>> begin

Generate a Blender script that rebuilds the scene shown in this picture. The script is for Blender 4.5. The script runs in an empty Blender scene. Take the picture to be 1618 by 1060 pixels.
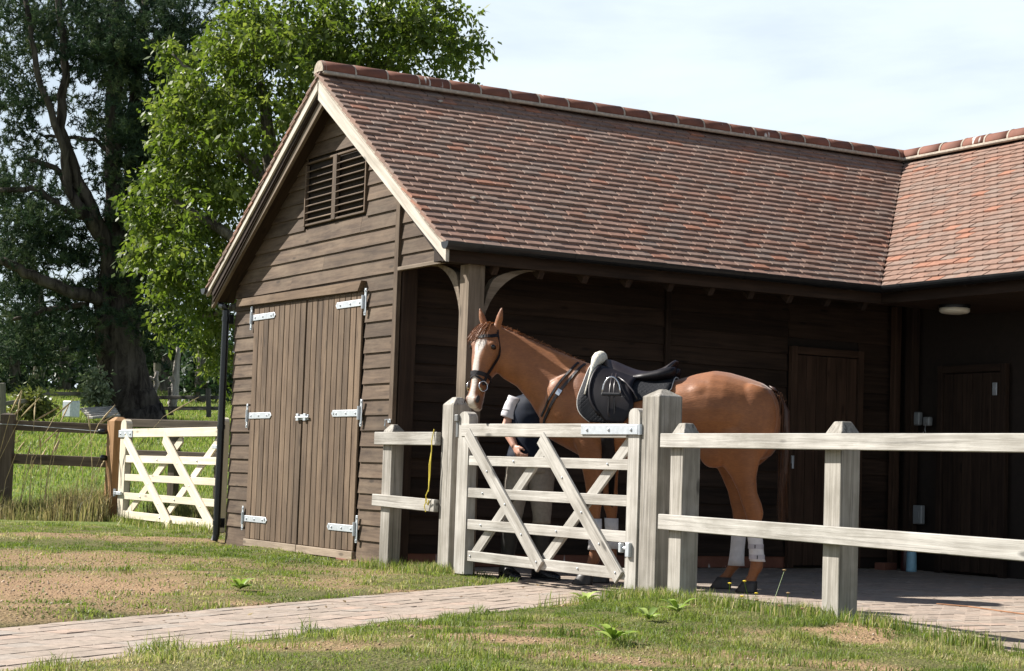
import bpy, bmesh, math, random
import numpy as np
from mathutils import Vector, Matrix, noise as mnoise
from mathutils.bvhtree import BVHTree

random.seed(7)
rng = np.random.default_rng(7)
SC = bpy.context.scene
COL = SC.collection
PI = math.pi

# ------------------------------------------------------------------ camera
CAM = Vector((-6.3205, -14.238, 0.75))
R_ = Vector((0.86230, -0.50534, 0.03323)); U_ = Vector((-0.0661, -0.0473, 0.9967)); F_ = Vector((0.50222, 0.86152, 0.07436))
R_.normalize(); F_.normalize(); U_ = R_.cross(F_).normalized(); R_ = F_.cross(U_).normalized()
cd = bpy.data.cameras.new("camera"); cam = bpy.data.objects.new("camera", cd); COL.objects.link(cam)
cd.sensor_width = 36.0; cd.lens = 36.0 * 2929.8 / 1618.0; cd.clip_start = 0.05; cd.clip_end = 4000
cam.matrix_world = Matrix(((R_.x, U_.x, -F_.x, CAM.x), (R_.y, U_.y, -F_.y, CAM.y), (R_.z, U_.z, -F_.z, CAM.z), (0, 0, 0, 1)))
SC.camera = cam

# ------------------------------------------------------------------ sky, sun, exposure
SUN = Vector((-0.72, 0.88, 1.0)).normalized()
w = bpy.data.worlds.new("World"); SC.world = w; w.use_nodes = True
nt = w.node_tree; nt.nodes.clear()
wo = nt.nodes.new("ShaderNodeOutputWorld"); bg = nt.nodes.new("ShaderNodeBackground")
sky = nt.nodes.new("ShaderNodeTexSky"); sky.sky_type = 'NISHITA'; sky.sun_disc = False
sky.sun_elevation = math.asin(SUN.z); sky.sun_rotation = math.atan2(SUN.x, SUN.y)
sky.air_density = 1.0; sky.dust_density = 1.2; sky.ozone_density = 1.5
tc = nt.nodes.new("ShaderNodeTexCoord"); mp = nt.nodes.new("ShaderNodeMapping")
mp.inputs['Scale'].default_value = (1.0, 1.0, 3.6); mp.inputs['Location'].default_value = (2.93, 3.22, -0.15)
no = nt.nodes.new("ShaderNodeTexNoise"); no.inputs['Scale'].default_value = 1.5; no.inputs['Detail'].default_value = 8; no.inputs['Roughness'].default_value = 0.55
no.inputs['Distortion'].default_value = 0.35
rp = nt.nodes.new("ShaderNodeMapRange"); rp.interpolation_type = 'SMOOTHSTEP'
rp.inputs['From Min'].default_value = 0.40; rp.inputs['From Max'].default_value = 0.60
rp.inputs['To Min'].default_value = 0.62; rp.inputs['To Max'].default_value = 1.0
mx = nt.nodes.new("ShaderNodeMixRGB"); mx.inputs['Color2'].default_value = (8.9, 10.0, 10.9, 1)
nt.links.new(tc.outputs['Generated'], mp.inputs['Vector']); nt.links.new(mp.outputs[0], no.inputs['Vector'])
nt.links.new(no.outputs['Fac'], rp.inputs['Value'])
sep = nt.nodes.new("ShaderNodeSeparateXYZ"); nt.links.new(tc.outputs['Generated'], sep.inputs[0])
zr = nt.nodes.new("ShaderNodeMapRange"); zr.interpolation_type = 'SMOOTHSTEP'     # cloud kept low; unseen sky overhead cleared to weaken the fill light
zr.inputs['From Min'].default_value = 0.28; zr.inputs['From Max'].default_value = 0.42; zr.inputs['To Min'].default_value = 1.0; zr.inputs['To Max'].default_value = 0.06
nt.links.new(sep.outputs['Z'], zr.inputs['Value'])
ml = nt.nodes.new("ShaderNodeMath"); ml.operation = 'MULTIPLY'; nt.links.new(rp.outputs[0], ml.inputs[0]); nt.links.new(zr.outputs[0], ml.inputs[1])
nt.links.new(ml.outputs[0], mx.inputs['Fac']); nt.links.new(sky.outputs[0], mx.inputs['Color1']); nt.links.new(mx.outputs[0], bg.inputs['Color'])
bg.inputs['Strength'].default_value = 0.047
nt.links.new(bg.outputs[0], wo.inputs[0])
sd = bpy.data.lights.new("sun", 'SUN'); sd.energy = 5.0; sd.angle = math.radians(0.5); sd.color = (1.0, 0.955, 0.89)
so = bpy.data.objects.new("sun", sd); COL.objects.link(so)
so.rotation_euler = (-SUN).to_track_quat('-Z', 'Y').to_euler(); so.location = (-20, 12, 20)
vs = SC.view_settings; vs.view_transform = 'Standard'; vs.look = 'None'; vs.exposure = 1.16; vs.gamma = 1; vs.use_curve_mapping = False

# ------------------------------------------------------------------ helpers
WM = {}
def at(px, py, D):
    """point seen at photo pixel px,py at depth D (trees and far things only)"""
    return CAM + (R_ * ((px - 809) / 2929.8) - U_ * ((py - 530) / 2929.8) + F_) * D
def reg(o, parent=None, M=None):
    M = M if M is not None else Matrix()
    COL.objects.link(o)
    if parent is not None:
        o.parent = parent; o.matrix_parent_inverse = WM[parent.name].inverted()
    o.matrix_basis = M
    WM[o.name] = M.copy()
    return o
def tag(o, label=None, cat=None, group=None, kind=None):
    if label: o['label'] = label
    if cat: o['category'] = cat
    if group: o['group'] = group
    if kind: o['kind'] = kind
    return o
def thing(name, label, cat, loc=(0, 0, 0), group=None):
    o = bpy.data.objects.new(name, None); o.empty_display_size = 0.1
    reg(o, None, Matrix.Translation(loc)); return tag(o, label, cat, group)
def smooth(me, on=True):
    me.polygons.foreach_set('use_smooth', [on] * len(me.polygons)); me.update()
def mk(name, verts, faces, mat, parent=None, M=None, sm=False):
    me = bpy.data.meshes.new(name); me.from_pydata([tuple(v) for v in verts], [], faces); me.update()
    if mat: me.materials.append(mat)
    if sm: smooth(me)
    return reg(bpy.data.objects.new(name, me), parent, M)
def inst(name, me, parent, M):
    return reg(bpy.data.objects.new(name, me), parent, M)
def np_mesh(name, V, Fc, mat, parent=None, attrs=None, sm=False, M=None):
    """V (n,3), Fc (m,k) constant size faces, attrs {name: per-vertex float}"""
    me = bpy.data.meshes.new(name); V = np.asarray(V, np.float32); Fc = np.asarray(Fc, np.int32)
    m, k = Fc.shape
    me.vertices.add(len(V)); me.vertices.foreach_set('co', V.ravel())
    me.loops.add(m * k); me.loops.foreach_set('vertex_index', Fc.ravel())
    me.polygons.add(m); me.polygons.foreach_set('loop_start', np.arange(0, m * k, k, dtype=np.int32))
    me.polygons.foreach_set('loop_total', np.full(m, k, np.int32))
    for a, v in (attrs or {}).items():
        at_ = me.attributes.new(a, 'FLOAT', 'POINT'); at_.data.foreach_set('value', np.asarray(v, np.float32))
    me.update(calc_edges=True); me.validate()
    if mat: me.materials.append(mat)
    if sm: smooth(me)
    return reg(bpy.data.objects.new(name, me), parent, M)
def frame(c, x, y):
    x = Vector(x).normalized(); z = x.cross(Vector(y)).normalized(); y = z.cross(x)
    return Matrix(((x.x, y.x, z.x, c[0]), (x.y, y.y, z.y, c[1]), (x.z, y.z, z.z, c[2]), (0, 0, 0, 1)))
def cbox_data(L, W, T, c=0.003):
    h = (L / 2, W / 2, T / 2); V = []; idx = {}
    for sx in (-1, 1):
        for sy in (-1, 1):
            for sz in (-1, 1):
                s = (sx, sy, sz)
                for k in range(3):
                    idx[s, k] = len(V)
                    V.append(tuple(s[j] * (h[j] if j == k else h[j] - c) for j in range(3)))
    Fs = []
    def add(f):
        a, b, d = (Vector(V[i]) for i in f[:3]); cen = sum((Vector(V[i]) for i in f), Vector()) / len(f)
        Fs.append(f if (b - a).cross(d - a).dot(cen) > 0 else f[::-1])
    for k in range(3):
        i, j = (k + 1) % 3, (k + 2) % 3
        for s in (-1, 1):
            q = []
            for (a, b) in ((-1, -1), (1, -1), (1, 1), (-1, 1)):
                t = [0, 0, 0]; t[k] = s; t[i] = a; t[j] = b; q.append(idx[tuple(t), k])
            add(q)
        for a in (-1, 1):
            for b in (-1, 1):
                t0 = [0, 0, 0]; t1 = [0, 0, 0]
                t0[k] = -1; t1[k] = 1; t0[i] = t1[i] = a; t0[j] = t1[j] = b
                t0, t1 = tuple(t0), tuple(t1)
                add([idx[t0, i], idx[t1, i], idx[t1, j], idx[t0, j]])
    for s in [(a, b, c_) for a in (-1, 1) for b in (-1, 1) for c_ in (-1, 1)]:
        add([idx[s, 0], idx[s, 1], idx[s, 2]])
    return V, Fs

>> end

_TASK STATEMENT_.
Skip the pictures and restate exactly the lines from the beginning of the listing to the line with "SC.camera = cam", that line included.

_RESPONSE FOR THIS EXERCISE_.
Generate a Blender script that rebuilds the scene shown in this picture. The script is for Blender 4.5. The script runs in an empty Blender scene. Take the picture to be 1618 by 1060 pixels.
import bpy, bmesh, math, random
import numpy as np
from mathutils import Vector, Matrix, noise as mnoise
from mathutils.bvhtree import BVHTree

random.seed(7)
rng = np.random.default_rng(7)
SC = bpy.context.scene
COL = SC.collection
PI = math.pi

# ------------------------------------------------------------------ camera
CAM = Vector((-6.3205, -14.238, 0.75))
R_ = Vector((0.86230, -0.50534, 0.03323)); U_ = Vector((-0.0661, -0.0473, 0.9967)); F_ = Vector((0.50222, 0.86152, 0.07436))
R_.normalize(); F_.normalize(); U_ = R_.cross(F_).normalized(); R_ = F_.cross(U_).normalized()
cd = bpy.data.cameras.new("camera"); cam = bpy.data.objects.new("camera", cd); COL.objects.link(cam)
cd.sensor_width = 36.0; cd.lens = 36.0 * 2929.8 / 1618.0; cd.clip_start = 0.05; cd.clip_end = 4000
cam.matrix_world = Matrix(((R_.x, U_.x, -F_.x, CAM.x), (R_.y, U_.y, -F_.y, CAM.y), (R_.z, U_.z, -F_.z, CAM.z), (0, 0, 0, 1)))
SC.camera = cam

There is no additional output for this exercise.